Ciò di cui ha realmente bisogno il governo brasiliano è di rigenerare la fiducia collettiva e rinnovare la politica valorizzando partecipazione, legittimità e nuovi modelli civici tra le organizzazioni governative e i cittadini. Si tratta di processi che maturano dall’interno delle istituzioni stesse, sfruttando tecnologia, partecipazione e capitale sociale come leve di trasformazione. Come ha sottolineato il politologo brasiliano Sérgio Abranches, noto per aver coniato l’espressione “presidenzialismo di coalizione”: «La sopravvivenza della democrazia brasiliana dipende dalla capacità delle sue istituzioni di rinnovarsi senza spezzarsi».

Come hanno notato molti analisti, il Brasile ha in effetti tutte le carte in regola per affermarsi come attore di primo piano nell’ambito della transizione energetica, soprattutto per quanto riguarda le tecnologie ecosostenibili.

Nonostante i progressi in corso, il Brasile deve puntare con coerenza su un capitalismo di trasformazione, ma non può sottovalutare la carenza di talenti e infrastrutture adeguate, che possono ostacolare lo sviluppo di nuove tecnologie.

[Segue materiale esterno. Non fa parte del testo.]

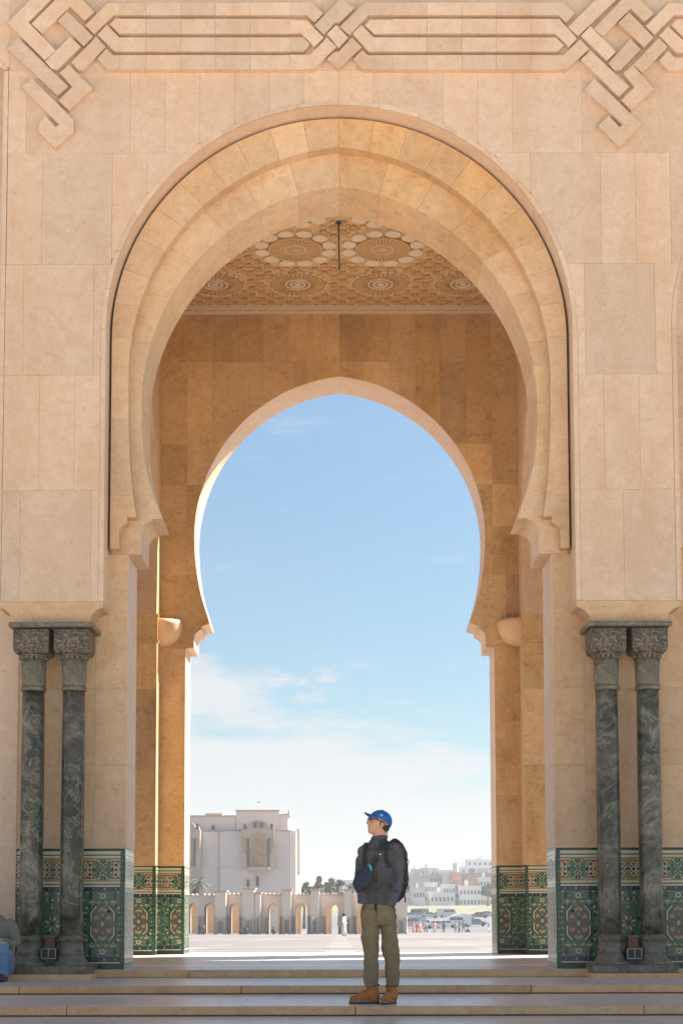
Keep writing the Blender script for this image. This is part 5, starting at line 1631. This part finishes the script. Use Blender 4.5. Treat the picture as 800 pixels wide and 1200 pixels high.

È per questo che il governo Lula investirà 1 miliardo di R$ per rimpatriare gli scienziati e contrastare la fuga dei cervelli con il progetto Knowledge Brazil Program che offrirà borse di studio speciali del valore mensile di 13.000 reais ad almeno mille scienziati.

«Non serve a nulla che la scienza venga svolta solo negli istituti di ricerca, perché in questo modo il Paese non progredisce. Abbiamo bisogno di dottorati di ricerca in aziende che promuovano l’innovazione e lo sviluppo tecnologico basati sulle moderne conoscenze scientifiche», ha dichiarato il presidente del Consiglio Nazionale per lo Sviluppo Scientifico e Tecnologico (CNPq), Ricardo Galvão, al quotidiano Folha de S.Paulo.

E’ un passo nella giusta direzione, che si è riflesso anche nel ruolo complessivamente costruttivo e accorto svolto dal Brasile nella delicata gestione della COP30.